Shades of Grey said...

I totally agree with the misuse and frank abuse of Jewish texts and ideologies for causes that have no basis in our tradition and/or are clearly harmful for humanity as a whole. The personal modification of "Judaism" to suit their individual beliefs and philosophies is utterly insulting to the sources they claim to be inspired by.

As a rebbe of mine once said while I was in Israel, by way of a mashul: if you ask me to play basketball with you, but stipulate that you get to simply run with the ball and not dribble because of achy elbows and wrists, along with merely reaching the other end of the court instead of shooting baskets because of weak upper arm strength and bad eyesight - I'm still happy to play the game with you, but please don't call it basketball.

Reform and Conservatism are just that and that lone. Adding "Judaism" to their official titles simply confuses and distorts things for everyone (especially those who legitimatley care about halacha and mesora).

Horrid Penguin said...

Like many, they cherry pick among the elements of Judaism to suit themselves.
If Hillel, then ALL of Hillel. If Shammai, then ALL of Shammai.

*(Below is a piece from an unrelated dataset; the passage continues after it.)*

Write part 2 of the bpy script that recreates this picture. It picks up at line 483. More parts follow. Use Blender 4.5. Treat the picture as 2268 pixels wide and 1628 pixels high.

I do the same - but I do not assert that it is Judaism, or Judaic. But then, I do not claim to be Jewish either.

I rather wish they would find something else to call their religion - the Dutch word 'Hutspot' comes to mind - but a good hutspot is soundly constructed, not jury-rigged out of whatever seemed shiny at the moment.

JRKmommy said...

The Isaiah quote is appropriate. Yom Kippur is about more than fasting - it's about true introspection and changing out ways.

However, you are correct that the real problem of the protests is that it doesn't involve genuine change and introspection. If bank CEOs came back from shul crying and saying "I was wrong for leading us into the subprime loan business and bundling bad mortgages", that would be more in line with the teaching of Isaiah. For the crowds, the issues should be "what regulations do we want in place, and to what extent are we willing to accept fiscal reality and give up the illusion of a lifestyle built upon excess debt?"